_Request_
Copy every line of the data that contains the string "Blender".

== Exercise material

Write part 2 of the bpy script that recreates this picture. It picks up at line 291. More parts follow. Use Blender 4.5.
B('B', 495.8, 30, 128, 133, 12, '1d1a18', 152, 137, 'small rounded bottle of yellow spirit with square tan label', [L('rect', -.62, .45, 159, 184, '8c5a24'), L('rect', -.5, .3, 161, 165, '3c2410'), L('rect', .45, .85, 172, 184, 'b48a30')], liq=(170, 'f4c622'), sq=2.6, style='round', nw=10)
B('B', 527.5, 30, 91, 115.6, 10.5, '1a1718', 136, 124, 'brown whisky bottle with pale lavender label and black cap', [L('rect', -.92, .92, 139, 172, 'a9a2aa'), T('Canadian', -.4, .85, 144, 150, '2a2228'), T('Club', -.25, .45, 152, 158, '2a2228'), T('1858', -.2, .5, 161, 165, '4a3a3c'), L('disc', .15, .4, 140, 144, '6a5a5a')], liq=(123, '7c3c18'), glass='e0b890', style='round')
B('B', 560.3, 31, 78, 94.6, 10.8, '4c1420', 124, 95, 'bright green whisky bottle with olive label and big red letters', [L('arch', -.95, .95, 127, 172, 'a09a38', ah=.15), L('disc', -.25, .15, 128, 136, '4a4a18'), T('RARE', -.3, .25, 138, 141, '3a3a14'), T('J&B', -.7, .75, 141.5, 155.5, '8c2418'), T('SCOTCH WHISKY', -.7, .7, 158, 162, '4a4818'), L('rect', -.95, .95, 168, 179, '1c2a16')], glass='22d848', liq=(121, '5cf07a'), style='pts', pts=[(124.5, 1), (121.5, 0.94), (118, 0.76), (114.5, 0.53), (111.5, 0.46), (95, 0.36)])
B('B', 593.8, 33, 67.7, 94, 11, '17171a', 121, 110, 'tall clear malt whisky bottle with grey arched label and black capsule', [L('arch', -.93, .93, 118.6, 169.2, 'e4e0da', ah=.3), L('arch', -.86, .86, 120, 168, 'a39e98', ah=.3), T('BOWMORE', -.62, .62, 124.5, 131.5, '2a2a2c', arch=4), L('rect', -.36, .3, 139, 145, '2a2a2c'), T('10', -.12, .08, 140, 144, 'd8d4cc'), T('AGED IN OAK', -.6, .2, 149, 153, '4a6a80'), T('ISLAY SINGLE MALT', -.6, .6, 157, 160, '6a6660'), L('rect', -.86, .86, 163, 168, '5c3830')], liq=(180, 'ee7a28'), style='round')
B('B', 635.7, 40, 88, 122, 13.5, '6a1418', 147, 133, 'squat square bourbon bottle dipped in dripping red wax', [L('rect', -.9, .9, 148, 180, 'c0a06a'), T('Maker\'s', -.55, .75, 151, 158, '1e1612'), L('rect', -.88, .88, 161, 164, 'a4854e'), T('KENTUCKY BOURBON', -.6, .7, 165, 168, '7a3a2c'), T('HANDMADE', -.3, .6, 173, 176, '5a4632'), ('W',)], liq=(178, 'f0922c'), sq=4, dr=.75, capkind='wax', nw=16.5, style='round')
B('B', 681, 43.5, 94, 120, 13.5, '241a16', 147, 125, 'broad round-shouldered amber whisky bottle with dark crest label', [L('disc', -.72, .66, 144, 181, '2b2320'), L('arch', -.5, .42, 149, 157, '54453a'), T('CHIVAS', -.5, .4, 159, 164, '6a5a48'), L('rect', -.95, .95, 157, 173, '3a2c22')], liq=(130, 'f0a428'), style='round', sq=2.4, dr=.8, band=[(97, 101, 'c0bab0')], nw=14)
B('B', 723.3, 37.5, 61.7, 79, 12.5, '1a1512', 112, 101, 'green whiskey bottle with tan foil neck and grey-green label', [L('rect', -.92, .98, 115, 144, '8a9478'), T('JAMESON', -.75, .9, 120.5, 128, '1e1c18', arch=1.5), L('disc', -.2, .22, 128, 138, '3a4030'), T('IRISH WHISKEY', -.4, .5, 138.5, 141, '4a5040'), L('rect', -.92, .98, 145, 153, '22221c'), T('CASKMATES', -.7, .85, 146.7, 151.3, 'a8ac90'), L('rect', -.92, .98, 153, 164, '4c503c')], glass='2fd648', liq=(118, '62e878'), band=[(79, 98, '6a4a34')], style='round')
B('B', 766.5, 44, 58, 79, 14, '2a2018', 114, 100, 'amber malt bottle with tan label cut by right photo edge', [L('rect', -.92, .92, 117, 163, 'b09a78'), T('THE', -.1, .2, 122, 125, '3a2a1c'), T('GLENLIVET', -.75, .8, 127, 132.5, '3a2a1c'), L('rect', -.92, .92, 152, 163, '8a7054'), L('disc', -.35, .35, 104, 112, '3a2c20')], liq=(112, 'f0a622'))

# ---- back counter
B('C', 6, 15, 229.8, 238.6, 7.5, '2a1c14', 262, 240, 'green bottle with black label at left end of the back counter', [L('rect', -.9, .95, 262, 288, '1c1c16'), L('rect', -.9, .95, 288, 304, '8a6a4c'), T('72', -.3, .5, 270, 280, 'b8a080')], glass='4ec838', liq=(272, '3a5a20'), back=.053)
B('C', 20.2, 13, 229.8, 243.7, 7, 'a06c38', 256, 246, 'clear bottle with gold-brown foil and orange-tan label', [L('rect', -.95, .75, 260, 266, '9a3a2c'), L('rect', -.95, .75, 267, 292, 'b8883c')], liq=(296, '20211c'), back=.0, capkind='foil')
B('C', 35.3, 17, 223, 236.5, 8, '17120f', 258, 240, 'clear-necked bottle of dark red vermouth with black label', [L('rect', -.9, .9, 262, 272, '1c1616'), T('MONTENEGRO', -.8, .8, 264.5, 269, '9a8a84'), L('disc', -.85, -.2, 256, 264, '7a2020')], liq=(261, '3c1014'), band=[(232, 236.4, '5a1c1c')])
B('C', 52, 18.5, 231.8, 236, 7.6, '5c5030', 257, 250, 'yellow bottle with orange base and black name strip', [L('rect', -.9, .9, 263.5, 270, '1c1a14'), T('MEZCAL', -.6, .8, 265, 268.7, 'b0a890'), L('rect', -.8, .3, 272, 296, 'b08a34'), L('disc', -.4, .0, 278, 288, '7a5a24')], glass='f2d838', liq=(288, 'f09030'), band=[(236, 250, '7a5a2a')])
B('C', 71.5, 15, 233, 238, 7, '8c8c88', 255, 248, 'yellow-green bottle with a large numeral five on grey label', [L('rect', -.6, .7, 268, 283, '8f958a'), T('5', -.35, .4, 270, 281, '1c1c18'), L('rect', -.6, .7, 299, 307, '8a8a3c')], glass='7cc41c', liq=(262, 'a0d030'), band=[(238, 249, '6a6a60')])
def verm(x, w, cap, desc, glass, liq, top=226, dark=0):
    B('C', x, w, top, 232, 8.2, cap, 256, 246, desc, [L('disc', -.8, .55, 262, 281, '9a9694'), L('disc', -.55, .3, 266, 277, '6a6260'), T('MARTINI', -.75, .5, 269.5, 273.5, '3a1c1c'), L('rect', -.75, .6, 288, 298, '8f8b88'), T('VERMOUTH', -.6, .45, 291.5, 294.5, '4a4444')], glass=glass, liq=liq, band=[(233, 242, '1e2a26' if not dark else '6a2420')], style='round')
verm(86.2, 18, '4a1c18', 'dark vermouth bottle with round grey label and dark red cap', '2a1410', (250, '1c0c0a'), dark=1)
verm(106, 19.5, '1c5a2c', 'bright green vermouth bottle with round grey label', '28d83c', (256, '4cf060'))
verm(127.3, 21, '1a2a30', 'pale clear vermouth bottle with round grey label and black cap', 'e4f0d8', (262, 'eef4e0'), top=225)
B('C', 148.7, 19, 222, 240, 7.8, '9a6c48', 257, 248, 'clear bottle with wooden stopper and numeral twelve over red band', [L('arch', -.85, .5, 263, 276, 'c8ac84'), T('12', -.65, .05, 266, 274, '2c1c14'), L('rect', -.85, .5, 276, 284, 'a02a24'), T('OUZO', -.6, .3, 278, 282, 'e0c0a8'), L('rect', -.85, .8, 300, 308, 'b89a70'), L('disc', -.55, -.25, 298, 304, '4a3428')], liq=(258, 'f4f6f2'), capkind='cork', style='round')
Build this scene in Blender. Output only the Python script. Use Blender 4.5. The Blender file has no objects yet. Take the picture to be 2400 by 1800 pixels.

====

_Exercise output_
Write part 2 of the bpy script that recreates this picture. It picks up at line 291. More parts follow. Use Blender 4.5.
Build this scene in Blender. Output only the Python script. Use Blender 4.5. The Blender file has no objects yet. Take the picture to be 2400 by 1800 pixels.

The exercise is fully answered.